約12年に1度の周期で実施されることが多いマンションの大規模修繕。しかし、昨今の工事費高騰で積み立て不足に陥っている管理組合は数多い。解決のために知っておくべきポイントを解説する。

工事費は3年で3割アップ!
オリンピック前はさらなる上昇も

「管理会社から大規模修繕の見積もりを出してもらったら、積立金が2割も不足していることが分かったのですが…」。最近、マンション管理コンサルティング会社・さくら事務所でコンサルタントを務める土屋輝之氏の元には、こんな悲鳴のような電話がたくさんかかってくるという。

いざ管理会社から大規模修繕費用の見積もり金額が送られてきて仰天−−建設費用高騰に苦しむマンション管理組合は、どう行動すべきだろうか?

 約12年に1度のペースで行われることの多い、マンションの大規模修繕。住民から「管理費」を毎月徴収し、修繕費を積み立てるのだが、その修繕費が大幅に不足し、窮地に陥っている管理組合が続出しているのだ。

 原因は全国的な工事費高騰だ。東日本大震災の復興需要をきっかけに、長年低水準で推移していた全国の工事需要は増加に転じ、そこにアベノミクスによる景気回復、さらには東京五輪の開催準備などが加わったために、「2013年春を基準にすると、工事費は今、3割くらいは値上がっています」(さくら事務所の土屋氏)。

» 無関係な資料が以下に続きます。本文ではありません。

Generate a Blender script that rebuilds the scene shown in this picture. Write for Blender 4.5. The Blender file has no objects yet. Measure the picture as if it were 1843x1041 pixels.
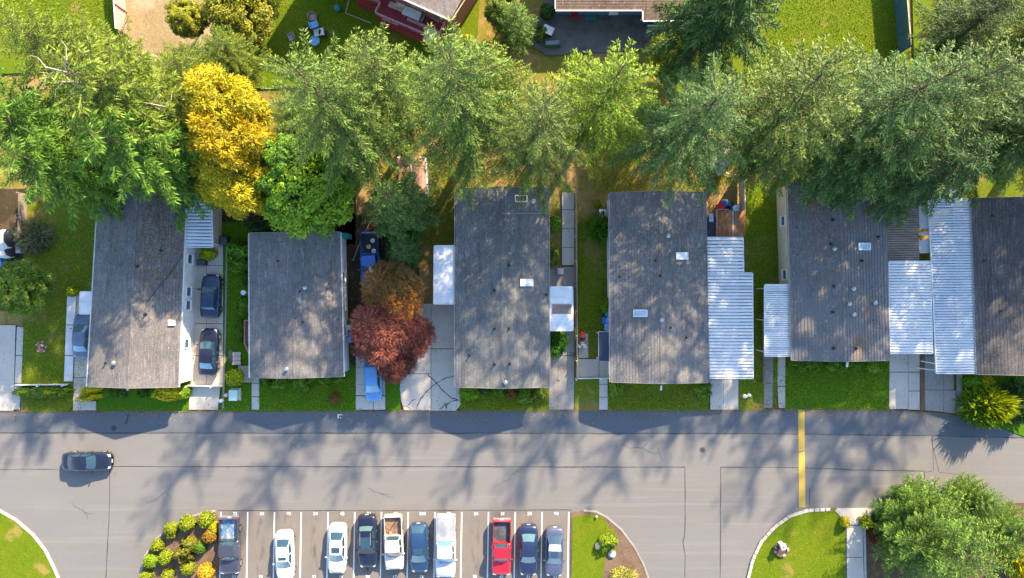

 大規模修繕はこれまで、一戸当たり100万円が相場と言われてきた。それが、一戸当たり130万円にまで工事費が上昇してしまっているのだ。04、05年頃のマンションブームに建設された物件が今、続々と大規模修繕の時期を迎えているが、数%ならまだしも、3割も上がってしまえばお手上げだ。

 足元は、工事費の値上がりカーブは少し緩んでいるものの、まったく安心はできない。18~19年頃は、国立競技場を筆頭に東京五輪関連施設の建設が佳境となる。「今でさえ、職人はもちろん、足場など資材の確保が厳しいのに、五輪関連の大型施設の工事が動き出せば、マンションの修繕工事を請け負う余裕が本当にあるのか」。建設業界関係者からは、こんな懸念の声が出ている。

 さらに管理組合を悩ませるのが、17年4月に実施予定の消費増税だ。前回の増税時(14年4月)には、大規模修繕はもちろん、新築マンションや戸建ての駆け込み建設ラッシュが起きた。しかし、次回の増税時には前述したような理由で、建設費がさらに高騰している可能性がある。果たして駆け込みをすべきか否か。管理組合は難しい決断を迫られることになる。